--- START OF SOURCE MATERIAL ---

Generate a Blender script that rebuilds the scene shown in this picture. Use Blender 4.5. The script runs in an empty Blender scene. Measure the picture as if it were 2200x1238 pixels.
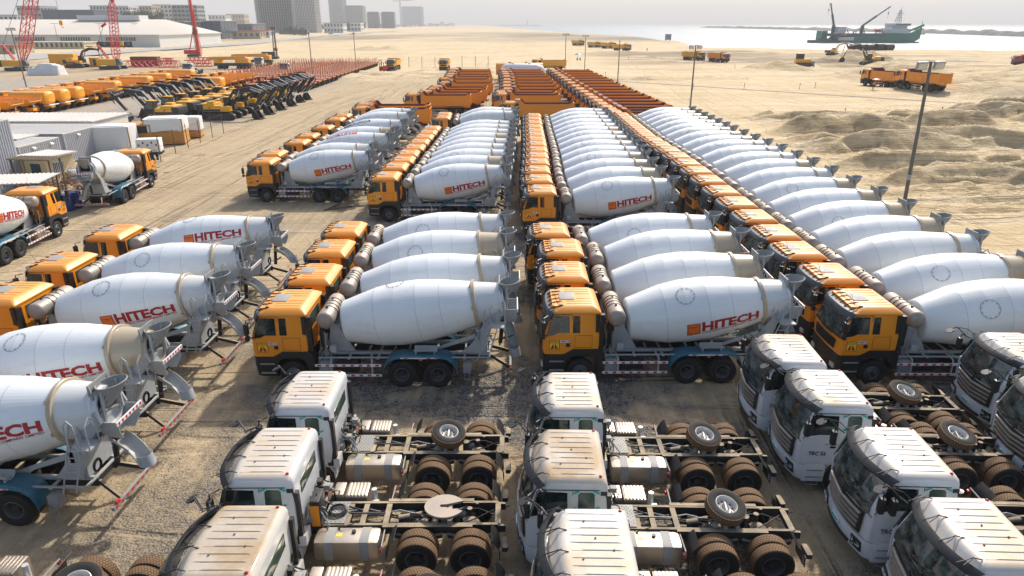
import bpy, bmesh, math, random
from mathutils import Vector, Matrix, noise, Euler
random.seed(7)
sc = bpy.context.scene
R = math.radians
# ---------------------------------------------------------------- camera
F, CX, CY = 1467.0, 1100.0, 619.0
PITCH = R(21.17); CAMH = 13.0
SP, CP = math.sin(PITCH), math.cos(PITCH)
cd = bpy.data.cameras.new('camera'); cam = bpy.data.objects.new('camera', cd)
sc.collection.objects.link(cam); sc.camera = cam
cd.sensor_width = 36.0; cd.lens = 36.0 * F / 2200.0
cd.clip_start = 0.1; cd.clip_end = 30000
cam.location = (0, 0, CAMH); cam.rotation_euler = (R(90) - PITCH, 0, 0)
# ---------------------------------------------------------------- world, sun
SUN_EL, SUN_AZ = 43.0, 27.0         # azimuth to the right of the view direction (+Y)
w = bpy.data.worlds.new("World"); sc.world = w; w.use_nodes = True
nt = w.node_tree; nt.nodes.clear()
sky = nt.nodes.new('ShaderNodeTexSky'); sky.sky_type = 'NISHITA'; sky.sun_disc = False
sky.sun_elevation = R(SUN_EL); sky.sun_rotation = R(SUN_AZ)
sky.air_density = 1.0; sky.dust_density = 3.0; sky.ozone_density = 0.7; sky.altitude = 0
bg = nt.nodes.new('ShaderNodeBackground'); bg.inputs['Strength'].default_value = 0.145
wo = nt.nodes.new('ShaderNodeOutputWorld')
nt.links.new(sky.outputs[0], bg.inputs[0]); nt.links.new(bg.outputs[0], wo.inputs[0])
sd = bpy.data.lights.new('sun', 'SUN'); so = bpy.data.objects.new('sun', sd)
sc.collection.objects.link(so)
sd.energy = 3.5; sd.angle = R(2.0); sd.color = (1.0, 0.94, 0.85)
sdir = Vector((math.sin(R(SUN_AZ)) * math.cos(R(SUN_EL)), math.cos(R(SUN_AZ)) * math.cos(R(SUN_EL)), math.sin(R(SUN_EL))))
so.rotation_euler = (-sdir).to_track_quat('-Z', 'Y').to_euler()
so.location = (0, 0, 60)
vs = sc.view_settings; vs.view_transform = 'Standard'; vs.look = 'None'; vs.gamma = 1; vs.exposure = 0.47
vs.use_curve_mapping = False
# ---------------------------------------------------------------- pixel (2200x1238) -> point at height z
def G(px, py, z=0.0):
    v = (py - CY) / F
    zc = (CAMH - z) / max(SP + v * CP, 1e-5)
    return Vector(((px - CX) / F * zc, zc * (CP - v * SP), z))
# ---------------------------------------------------------------- materials
class NT:
    def __init__(s, name):
        s.m = bpy.data.materials.new(name); s.m.use_nodes = True
        s.t = s.m.node_tree; s.b = s.t.nodes['Principled BSDF']
    def n(s, typ, _o=0, **kw):
        nd = s.t.nodes.new('ShaderNode' + typ)
        for k, v in kw.items():
            if k.startswith('i_'):
                key = k[2:]; key = int(key) if key.isdigit() else key
                inp = nd.inputs[key]
                if isinstance(v, bpy.types.NodeSocket): s.t.links.new(v, inp)
                elif hasattr(inp.default_value, '__len__') and not hasattr(v, '__len__'): inp.default_value = (v,) * len(inp.default_value)
                else: inp.default_value = v
            else: setattr(nd, k, v)
        return nd.outputs[_o]
    def sep(s, v): nd = s.t.nodes.new('ShaderNodeSeparateXYZ'); s.t.links.new(v, nd.inputs[0]); return nd.outputs
    def co(s, kind='Object'): return s.n('TexCoord').node.outputs[kind]
    def pos(s): return s.n('NewGeometry').node.outputs['Position']
    def nrm(s): return s.n('NewGeometry').node.outputs['Normal']
    def map(s, v, sx=1, sy=1, sz=1, rz=0, loc=(0, 0, 0)):
        return s.n('Mapping', i_0=v, i_3=(sx, sy, sz), i_2=(0, 0, rz), i_1=loc)
    def noise(s, v, scale, det=4, rough=.55, dist=0): return s.n('TexNoise', i_Vector=v, i_Scale=scale, i_Detail=det, i_Roughness=rough, i_Distortion=dist)
    def rng(s, v, a, b, c=0, d=1): return s.n('MapRange', i_0=v, i_1=a, i_2=b, i_3=c, i_4=d)
    def math(s, op, a, b=0.0): return s.n('Math', operation=op, i_0=a, i_1=b)
    def mix(s, f, a, b):
        nd = s.t.nodes.new('ShaderNodeMix'); nd.data_type = 'RGBA'
        for i, v in ((0, f), (6, a), (7, b)):
            if isinstance(v, bpy.types.NodeSocket): s.t.links.new(v, nd.inputs[i])
            elif i == 0: nd.inputs[0].default_value = v
            else: nd.inputs[i].default_value = (*v, 1)
        return nd.outputs[2]
    def bump(s, h, st=.3, d=.02): s.t.links.new(s.n('Bump', i_Height=h, i_Strength=st, i_Distance=d), s.b.inputs['Normal'])
    def set(s, **kw):
        for k, v in kw.items():
            inp = s.b.inputs[{'c': 'Base Color', 'r': 'Roughness', 'm': 'Metallic', 'coat': 'Coat Weight', 'spec': 'Specular IOR Level'}[k]]
            if isinstance(v, bpy.types.NodeSocket): s.t.links.new(v, inp)
            elif k == 'c': inp.default_value = (*v, 1)
            else: inp.default_value = v
        return s.m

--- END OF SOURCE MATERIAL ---

** TASK DIRECTIONS **
Quote the material word for word, dropping any images it holds.

** WRITTEN ANSWER **
Generate a Blender script that rebuilds the scene shown in this picture. Use Blender 4.5. The script runs in an empty Blender scene. Measure the picture as if it were 2200x1238 pixels.
import bpy, bmesh, math, random
from mathutils import Vector, Matrix, noise, Euler
random.seed(7)
sc = bpy.context.scene
R = math.radians
# ---------------------------------------------------------------- camera
F, CX, CY = 1467.0, 1100.0, 619.0
PITCH = R(21.17); CAMH = 13.0
SP, CP = math.sin(PITCH), math.cos(PITCH)
cd = bpy.data.cameras.new('camera'); cam = bpy.data.objects.new('camera', cd)
sc.collection.objects.link(cam); sc.camera = cam
cd.sensor_width = 36.0; cd.lens = 36.0 * F / 2200.0
cd.clip_start = 0.1; cd.clip_end = 30000
cam.location = (0, 0, CAMH); cam.rotation_euler = (R(90) - PITCH, 0, 0)
# ---------------------------------------------------------------- world, sun
SUN_EL, SUN_AZ = 43.0, 27.0         # azimuth to the right of the view direction (+Y)
w = bpy.data.worlds.new("World"); sc.world = w; w.use_nodes = True
nt = w.node_tree; nt.nodes.clear()
sky = nt.nodes.new('ShaderNodeTexSky'); sky.sky_type = 'NISHITA'; sky.sun_disc = False
sky.sun_elevation = R(SUN_EL); sky.sun_rotation = R(SUN_AZ)
sky.air_density = 1.0; sky.dust_density = 3.0; sky.ozone_density = 0.7; sky.altitude = 0
bg = nt.nodes.new('ShaderNodeBackground'); bg.inputs['Strength'].default_value = 0.145
wo = nt.nodes.new('ShaderNodeOutputWorld')
nt.links.new(sky.outputs[0], bg.inputs[0]); nt.links.new(bg.outputs[0], wo.inputs[0])
sd = bpy.data.lights.new('sun', 'SUN'); so = bpy.data.objects.new('sun', sd)
sc.collection.objects.link(so)
sd.energy = 3.5; sd.angle = R(2.0); sd.color = (1.0, 0.94, 0.85)
sdir = Vector((math.sin(R(SUN_AZ)) * math.cos(R(SUN_EL)), math.cos(R(SUN_AZ)) * math.cos(R(SUN_EL)), math.sin(R(SUN_EL))))
so.rotation_euler = (-sdir).to_track_quat('-Z', 'Y').to_euler()
so.location = (0, 0, 60)
vs = sc.view_settings; vs.view_transform = 'Standard'; vs.look = 'None'; vs.gamma = 1; vs.exposure = 0.47
vs.use_curve_mapping = False
# ---------------------------------------------------------------- pixel (2200x1238) -> point at height z
def G(px, py, z=0.0):
    v = (py - CY) / F
    zc = (CAMH - z) / max(SP + v * CP, 1e-5)
    return Vector(((px - CX) / F * zc, zc * (CP - v * SP), z))
# ---------------------------------------------------------------- materials
class NT:
    def __init__(s, name):
        s.m = bpy.data.materials.new(name); s.m.use_nodes = True
        s.t = s.m.node_tree; s.b = s.t.nodes['Principled BSDF']
    def n(s, typ, _o=0, **kw):
        nd = s.t.nodes.new('ShaderNode' + typ)
        for k, v in kw.items():
            if k.startswith('i_'):
                key = k[2:]; key = int(key) if key.isdigit() else key
                inp = nd.inputs[key]
                if isinstance(v, bpy.types.NodeSocket): s.t.links.new(v, inp)
                elif hasattr(inp.default_value, '__len__') and not hasattr(v, '__len__'): inp.default_value = (v,) * len(inp.default_value)
                else: inp.default_value = v
            else: setattr(nd, k, v)
        return nd.outputs[_o]
    def sep(s, v): nd = s.t.nodes.new('ShaderNodeSeparateXYZ'); s.t.links.new(v, nd.inputs[0]); return nd.outputs
    def co(s, kind='Object'): return s.n('TexCoord').node.outputs[kind]
    def pos(s): return s.n('NewGeometry').node.outputs['Position']
    def nrm(s): return s.n('NewGeometry').node.outputs['Normal']
    def map(s, v, sx=1, sy=1, sz=1, rz=0, loc=(0, 0, 0)):
        return s.n('Mapping', i_0=v, i_3=(sx, sy, sz), i_2=(0, 0, rz), i_1=loc)
    def noise(s, v, scale, det=4, rough=.55, dist=0): return s.n('TexNoise', i_Vector=v, i_Scale=scale, i_Detail=det, i_Roughness=rough, i_Distortion=dist)
    def rng(s, v, a, b, c=0, d=1): return s.n('MapRange', i_0=v, i_1=a, i_2=b, i_3=c, i_4=d)
    def math(s, op, a, b=0.0): return s.n('Math', operation=op, i_0=a, i_1=b)
    def mix(s, f, a, b):
        nd = s.t.nodes.new('ShaderNodeMix'); nd.data_type = 'RGBA'
        for i, v in ((0, f), (6, a), (7, b)):
            if isinstance(v, bpy.types.NodeSocket): s.t.links.new(v, nd.inputs[i])
            elif i == 0: nd.inputs[0].default_value = v
            else: nd.inputs[i].default_value = (*v, 1)
        return nd.outputs[2]
    def bump(s, h, st=.3, d=.02): s.t.links.new(s.n('Bump', i_Height=h, i_Strength=st, i_Distance=d), s.b.inputs['Normal'])
    def set(s, **kw):
        for k, v in kw.items():
            inp = s.b.inputs[{'c': 'Base Color', 'r': 'Roughness', 'm': 'Metallic', 'coat': 'Coat Weight', 'spec': 'Specular IOR Level'}[k]]
            if isinstance(v, bpy.types.NodeSocket): s.t.links.new(v, inp)
            elif k == 'c': inp.default_value = (*v, 1)
            else: inp.default_value = v
        return s.m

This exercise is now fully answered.